Aim of the exercise:
Type again, exactly, the lines below from the start through the line that includes "COL = scene.collection".

Raw records:
+ + + + + + +

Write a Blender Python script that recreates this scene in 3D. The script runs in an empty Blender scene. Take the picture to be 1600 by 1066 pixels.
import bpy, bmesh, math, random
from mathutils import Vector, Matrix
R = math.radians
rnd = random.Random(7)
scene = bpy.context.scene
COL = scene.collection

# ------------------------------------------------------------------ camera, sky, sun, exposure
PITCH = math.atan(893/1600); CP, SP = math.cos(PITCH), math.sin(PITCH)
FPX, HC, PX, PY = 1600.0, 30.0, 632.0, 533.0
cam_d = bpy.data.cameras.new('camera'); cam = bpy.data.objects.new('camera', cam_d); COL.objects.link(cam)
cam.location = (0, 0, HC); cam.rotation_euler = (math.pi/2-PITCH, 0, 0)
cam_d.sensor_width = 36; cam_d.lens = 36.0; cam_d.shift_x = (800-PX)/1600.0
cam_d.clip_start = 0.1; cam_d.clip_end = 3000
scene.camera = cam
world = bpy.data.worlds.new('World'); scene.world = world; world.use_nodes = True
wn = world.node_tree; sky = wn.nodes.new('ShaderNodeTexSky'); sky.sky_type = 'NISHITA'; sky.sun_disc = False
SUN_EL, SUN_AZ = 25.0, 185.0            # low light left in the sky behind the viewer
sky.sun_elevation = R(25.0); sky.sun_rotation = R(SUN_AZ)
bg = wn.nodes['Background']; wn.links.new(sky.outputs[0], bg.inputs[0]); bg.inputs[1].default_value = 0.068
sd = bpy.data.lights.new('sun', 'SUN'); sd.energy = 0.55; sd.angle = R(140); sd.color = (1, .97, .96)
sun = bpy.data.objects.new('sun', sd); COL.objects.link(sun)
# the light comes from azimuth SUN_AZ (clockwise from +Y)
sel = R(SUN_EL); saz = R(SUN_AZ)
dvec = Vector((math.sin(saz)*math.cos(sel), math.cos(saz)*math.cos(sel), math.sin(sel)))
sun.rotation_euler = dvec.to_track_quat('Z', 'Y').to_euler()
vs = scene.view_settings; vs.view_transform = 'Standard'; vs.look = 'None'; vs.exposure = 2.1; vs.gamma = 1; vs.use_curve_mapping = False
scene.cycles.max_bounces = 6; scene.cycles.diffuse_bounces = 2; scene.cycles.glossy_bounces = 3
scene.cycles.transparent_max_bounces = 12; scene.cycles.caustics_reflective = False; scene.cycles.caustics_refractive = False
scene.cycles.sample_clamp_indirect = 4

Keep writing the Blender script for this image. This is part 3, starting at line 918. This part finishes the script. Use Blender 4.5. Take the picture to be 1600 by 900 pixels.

+ + + + + + +

Output:
Write a Blender Python script that recreates this scene in 3D. The script runs in an empty Blender scene. Take the picture to be 1600 by 1066 pixels.
import bpy, bmesh, math, random
from mathutils import Vector, Matrix
R = math.radians
rnd = random.Random(7)
scene = bpy.context.scene
COL = scene.collection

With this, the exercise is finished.